Kulim then hived off its 49% stake in NBPOL to Sime Darby — which had outbid FGV Holdings Bhd and Wilmar International — for RM2.75 billion in August 2014. Flush with cash from this sale, it then announced a special dividend payout of RM1 billion, to be paid to shareholders over two years.

However, considering that NBPOL had 134,600ha of land, Kulim’s remaining plantation assets following the sale were small by comparison.

As a buffer for its earnings, Kulim ventured into the oil and gas industry via EA Technique (M) Bhd, which was listed on Bursa in late 2014. The currently cash-strapped (Practice Note 17) company operates a fleet of tankers and offshore support vessels for the O&G sector. So, Kulim’s O&G venture did not pay off.
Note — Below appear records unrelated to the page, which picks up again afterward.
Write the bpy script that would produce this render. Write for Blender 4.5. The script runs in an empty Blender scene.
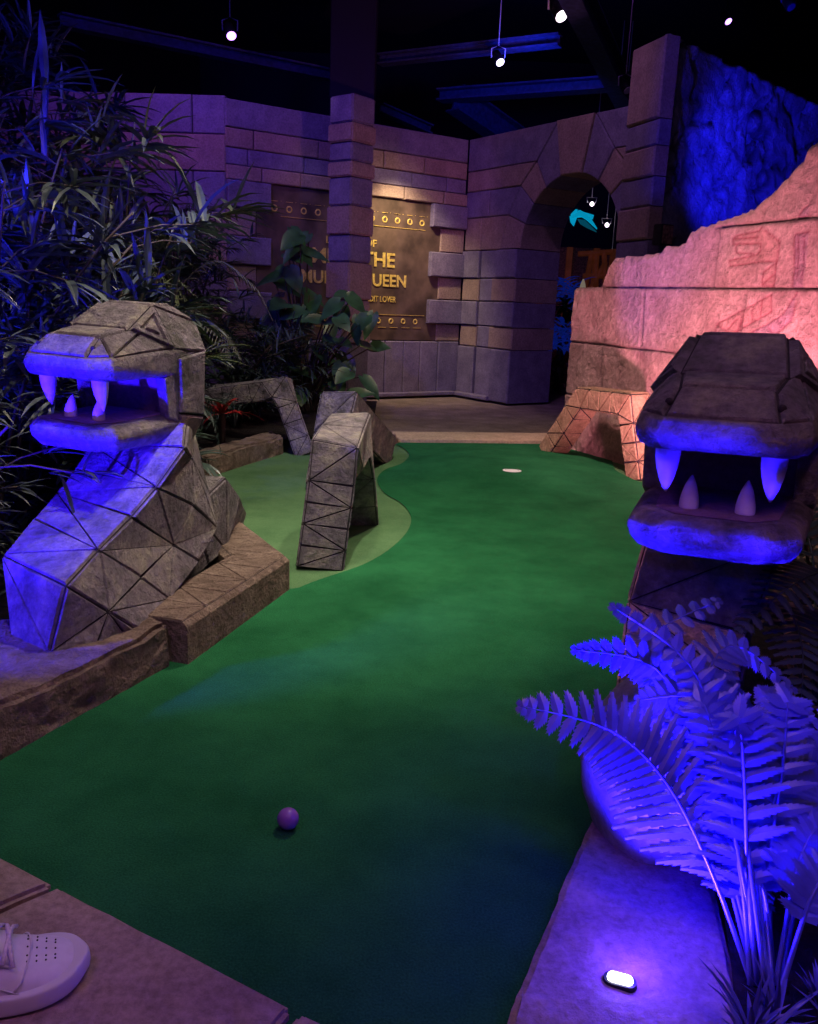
import bpy, bmesh, math, random
from mathutils import Vector, Matrix, noise
C = bpy.context.scene.collection
PI = math.pi
random.seed(7)
rnd = random.random
def U(a, b): return a + (b - a) * rnd()

# ---------------------------------------------------------------- survey helpers (real-world placement)
F = 850.; CH = 1.0; PIT = math.radians(13.8); ROL = math.radians(2.3)
def _ray(px, py):
    x = px - 409; y = 512 - py
    c, s = math.cos(ROL), math.sin(ROL)
    x, y = c * x - s * y, s * x + c * y
    return Vector((x, F * math.cos(PIT) + y * math.sin(PIT), -F * math.sin(PIT) + y * math.cos(PIT)))
def G(px, py, z=0.0):
    d = _ray(px, py); t = (z - CH) / d.z
    return Vector((d.x * t, d.y * t, z))
def V(px, py, Y):
    d = _ray(px, py); t = Y / d.y
    return Vector((d.x * t, Y, CH + d.z * t))

# ---------------------------------------------------------------- materials
MAT = {}
def new_mat(name):
    m = bpy.data.materials.new(name); m.use_nodes = True
    nt = m.node_tree; b = nt.nodes['Principled BSDF']; MAT[name] = m
    return m, nt, b
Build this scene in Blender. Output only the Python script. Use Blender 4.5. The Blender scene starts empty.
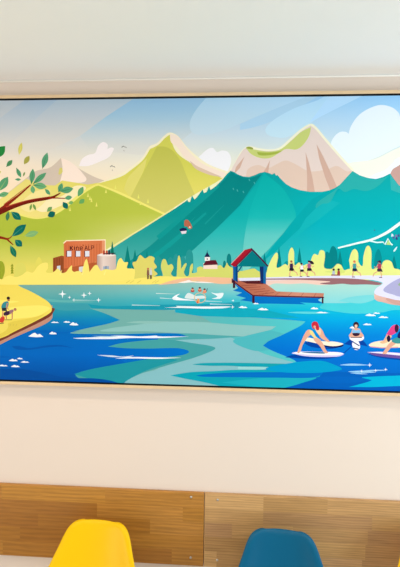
import bpy, bmesh, math, random
from mathutils import Vector, Matrix
from mathutils.geometry import delaunay_2d_cdt

random.seed(7)
S = bpy.context.scene
C = S.collection

# ---------------------------------------------------------------- camera
D = 1.75                      # camera to wall
H = 1.84                      # camera height
F = 430.0                     # focal length in pixels of a 400 x 567 frame
PITCH, YAW, ROLL = math.radians(-2.207), math.radians(3.631), math.radians(0.695)
cy_, sy_, cp_, sp_ = math.cos(YAW), math.sin(YAW), math.cos(PITCH), math.sin(PITCH)
FW = Vector((-sy_ * cp_, cy_ * cp_, sp_))
X0 = Vector((cy_, sy_, 0))
U0 = X0.cross(FW)
RX = X0 * math.cos(ROLL) + U0 * math.sin(ROLL)
UP = U0 * math.cos(ROLL) - X0 * math.sin(ROLL)
cd = bpy.data.cameras.new('camera')
cam = bpy.data.objects.new('camera', cd)
C.objects.link(cam)
m4 = Matrix((RX, UP, -FW)).transposed().to_4x4()
m4.translation = Vector((0, -D, H))
cam.matrix_world = m4
cd.sensor_fit = 'VERTICAL'
cd.sensor_height = 36.0
cd.lens = 36.0 * F / 567.0
cd.clip_start = 0.02
S.camera = cam

# ---------------------------------------------------------------- light and exposure
S.view_settings.view_transform = 'Standard'
S.view_settings.look = 'None'
S.view_settings.exposure = -0.07
S.view_settings.gamma = 1.0
S.view_settings.use_curve_mapping = False
w = bpy.data.worlds.new('room_light')
S.world = w
w.use_nodes = True
bg = w.node_tree.nodes['Background']
bg.inputs[0].default_value = (0.93, 0.98, 1.0, 1)
bg.inputs[1].default_value = 0.50


def area(name, loc, aim, size, power, col, shape='DISK', sy=None):
    l = bpy.data.lights.new(name, 'AREA')
    l.shape = shape
    l.size = size
    if sy:
        l.size_y = sy
    l.energy = power
    l.color = col
    o = bpy.data.objects.new(name, l)
    C.objects.link(o)
    o.location = loc
    o.rotation_euler = (Vector(aim) - Vector(loc)).to_track_quat('-Z', 'Y').to_euler()
    return o


CEIL = H + 0.4331638 * D
WARM = (1.0, 0.84, 0.66)
for lx, k, tint in ((-1.35, 1.3, (1.0, 0.76, 0.54)), (-0.25, 0.8, WARM), (0.85, 0.95, WARM)):
    area('ceiling_lamp', (lx, -0.85, CEIL - 0.02), (lx, -0.75, 0), 0.12, 4.4 * k, tint)
    area('ceiling_lamp', (lx, -2.1, CEIL - 0.02), (lx, -2.0, 0), 0.12, 6.5 * k, tint)
# daylight of the window on the right, set low to brighten the ceiling
area('window_daylight', (3.1, -1.9, 1.1), (0.3, -0.8, CEIL), 1.5, 74.0, (0.80, 0.93, 1.0), 'RECTANGLE', 1.6)
area('warm_left_fill', (-2.9, -2.6, 0.9), (-0.5, -0.6, CEIL), 1.4, 33.0, (1.0, 0.84, 0.68), 'RECTANGLE', 1.4)  # unseen warm fill added to brighten the left side


# ---------------------------------------------------------------- helpers
def lin(c):
    out = []
    for v in c:
        v = max(0.0, min(255.0, v)) / 255.0
        out.append(v / 12.92 if v <= 0.04045 else ((v + 0.055) / 1.055) ** 2.4)
    return tuple(out)


def mat(name, rgb, rough=0.5, metal=0.0, bump=0.0, bscale=60.0, vary=0.0, spec=0.5, coat=0.0):
    m = bpy.data.materials.new(name)
    m.use_nodes = True
    nt = m.node_tree
    b = nt.nodes['Principled BSDF']
    b.inputs['Roughness'].default_value = rough
    b.inputs['Metallic'].default_value = metal
    b.inputs['Specular IOR Level'].default_value = spec
    b.inputs['Coat Weight'].default_value = coat
    c = lin(rgb)
    b.inputs['Base Color'].default_value = (*c, 1)
    tc = nt.nodes.new('ShaderNodeTexCoord')
    if bump or vary:
        n = nt.nodes.new('ShaderNodeTexNoise')
        n.inputs['Scale'].default_value = bscale
        n.inputs['Detail'].default_value = 4
        nt.links.new(tc.outputs['Object'], n.inputs['Vector'])
        if vary:
            r = nt.nodes.new('ShaderNodeMix')
            r.data_type = 'RGBA'
            r.inputs['A'].default_value = (*[v * (1 - vary) for v in c], 1)
            r.inputs['B'].default_value = (*[min(1, v * (1 + vary)) for v in c], 1)
            nt.links.new(n.outputs['Fac'], r.inputs['Factor'])
            nt.links.new(r.outputs['Result'], b.inputs['Base Color'])
        if bump:
            bp = nt.nodes.new('ShaderNodeBump')
            bp.inputs['Strength'].default_value = bump
            bp.inputs['Distance'].default_value = 0.002
            nt.links.new(n.outputs['Fac'], bp.inputs['Height'])
            nt.links.new(bp.outputs['Normal'], b.inputs['Normal'])
    return m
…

In November 2015, Kulim announced a RM2.2 billion privatisation exercise by its parent JCorp, which offered RM4.10 per share for the 38.13% stake it did not own — a handsome 24% premium to the stock’s market price prior to the offer. Kulim’s volume-weighted average price for the six months before the offer stood at RM2.82 per share, meaning that JCorp’s takeover offer came at a premium of 45%.

At the time of the privatisation, Kulim had RM1.74 billion in its kitty, which meant JCorp paid only about RM460 million to take the company private. It is worth noting that JCorp received RM300 million from the special dividend after the sale of NBPOL, which meant it actually privatised Kulim, which was valued at more than RM3.8 billion, for a mere RM160 million.

CPO prices have gained more than 54% year to date. The commodity hit a multi-year high of more than RM7,100 per tonne at end-April, but the price had since retraced to RM6,438 per tonne at press time.